CHALLENGE:
Track down every line below that holds "scene" and copy it.

RECORDED INFORMATION:
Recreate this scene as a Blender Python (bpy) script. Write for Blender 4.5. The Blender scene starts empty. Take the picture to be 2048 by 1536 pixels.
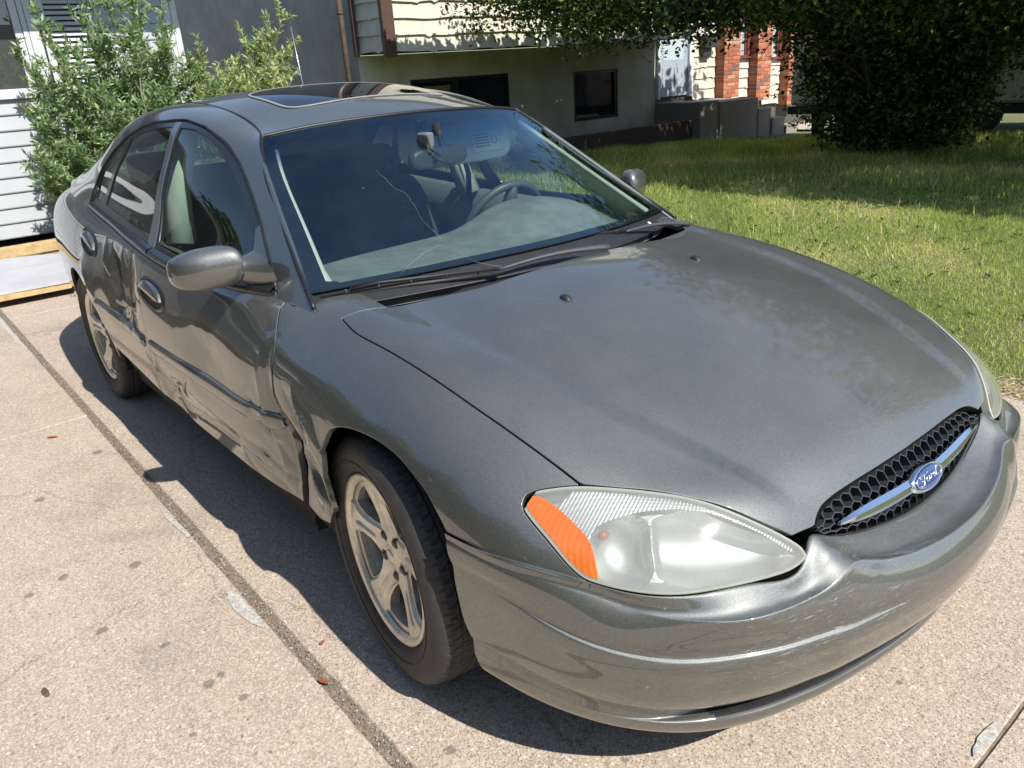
import bpy, math, random
import numpy as np
from mathutils import Vector, Matrix
random.seed(7)
RNG = np.random.default_rng(11)
SC = bpy.context.scene
COL = SC.collection
# ---------------------------------------------------------------- camera
CAMP = (1.516, -1.617, 1.4435)
YAW, PITCH, ROLL = math.radians(141.789), math.radians(21.774), math.radians(-3.972)
cam = bpy.data.cameras.new('camera'); camo = bpy.data.objects.new('camera', cam); COL.objects.link(camo)
_f = Vector((math.cos(YAW)*math.cos(PITCH), math.sin(YAW)*math.cos(PITCH), -math.sin(PITCH)))
_r = _f.cross(Vector((0, 0, 1))).normalized(); _u = _r.cross(_f)
_r2 = math.cos(ROLL)*_r+math.sin(ROLL)*_u; _u2 = -math.sin(ROLL)*_r+math.cos(ROLL)*_u
camo.matrix_world = Matrix(((_r2.x, _u2.x, -_f.x, CAMP[0]), (_r2.y, _u2.y, -_f.y, CAMP[1]), (_r2.z, _u2.z, -_f.z, CAMP[2]), (0, 0, 0, 1)))
cam.sensor_width = 36; cam.lens = 1567.7/2048*36; cam.clip_start = .05; cam.clip_end = 900
SC.camera = camo
# ---------------------------------------------------------------- sun and sky
SUN = Vector((0.89, 0.045, 1.0)).normalized()
EL = math.asin(SUN.z); AZ = math.atan2(SUN.y, SUN.x)
world = bpy.data.worlds.new('World'); SC.world = world; world.use_nodes = True
nt = world.node_tree; bgn = nt.nodes['Background']
sky = nt.nodes.new('ShaderNodeTexSky'); sky.sky_type = 'NISHITA'; sky.sun_disc = False
sky.sun_elevation = EL; sky.sun_rotation = math.pi/2-AZ; sky.altitude = 600; sky.dust_density = .8
nt.links.new(sky.outputs[0], bgn.inputs[0]); bgn.inputs[1].default_value = .12
sl = bpy.data.lights.new('sun', 'SUN'); sl.energy = 4.6; sl.angle = math.radians(.53); sl.color = (1, .955, .88)
so = bpy.data.objects.new('sun', sl); COL.objects.link(so); so.rotation_euler = SUN.to_track_quat('Z', 'Y').to_euler()
SC.view_settings.view_transform = 'Standard'; SC.view_settings.look = 'None'; SC.view_settings.gamma = 1
SC.view_settings.exposure = .58; SC.view_settings.use_curve_mapping = False
SC.render.engine = 'CYCLES'; SC.cycles.max_bounces = 8; SC.cycles.transparent_max_bounces = 16; SC.cycles.glossy_bounces = 5
SC.cycles.caustics_reflective = False; SC.cycles.caustics_refractive = False; SC.cycles.use_denoising = True
SC.cycles.sample_clamp_indirect = 6
# ---------------------------------------------------------------- object helpers
def link(o, parent=None):
    COL.objects.link(o)
    if parent is not None: o.parent = parent
    return o
def tag(o, label=None, cat=None, group=None, kind=None):
    if label: o['label'] = label
    if cat: o['category'] = cat
    if group: o['group'] = group
    if kind: o['kind'] = kind
    return o
def thing(name, label, cat, loc=(0, 0, 0), rz=0, group=None):
    o = bpy.data.objects.new(name, None); o.location = loc; o.rotation_euler = (0, 0, rz); o.empty_display_size = .2
    link(o); return tag(o, label, cat, group)
def mkmesh(name, V, F, mat, smooth=False, N=None, midx=None):
    """V (n,3); F (m,3) or (m,4) int array, or a list of tuples; N optional vertex normals"""
    me = bpy.data.meshes.new(name); V = np.asarray(V, np.float32)
    if isinstance(F, np.ndarray):
        k = F.shape[1]; m = len(F)
        me.vertices.add(len(V)); me.vertices.foreach_set('co', V.ravel())
        me.loops.add(m*k); me.loops.foreach_set('vertex_index', F.astype(np.int32).ravel())
        me.polygons.add(m); me.polygons.foreach_set('loop_start', np.arange(0, m*k, k, dtype=np.int32))
        me.update(calc_edges=True)
    else:
        me.from_pydata(V.tolist(), [], [tuple(f) for f in F])
    if smooth: me.polygons.foreach_set('use_smooth', np.ones(len(me.polygons), bool))
    mats = mat if isinstance(mat, (list, tuple)) else [mat]
    for q in mats: me.materials.append(q)
    if midx is not None: me.polygons.foreach_set('material_index', np.asarray(midx, np.int32))
    if N is not None: me.normals_split_custom_set_from_vertices(np.asarray(N, float).tolist())
    return me
def obj(name, V, F, mat, parent=None, smooth=False, N=None, loc=None, midx=None):
    o = bpy.data.objects.new(name, mkmesh(name, V, F, mat, smooth, N, midx)); link(o, parent)
    if loc is not None: o.location = loc
    return o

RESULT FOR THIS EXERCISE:
Recreate this scene as a Blender Python (bpy) script. Write for Blender 4.5. The Blender scene starts empty. Take the picture to be 2048 by 1536 pixels.
SC = bpy.context.scene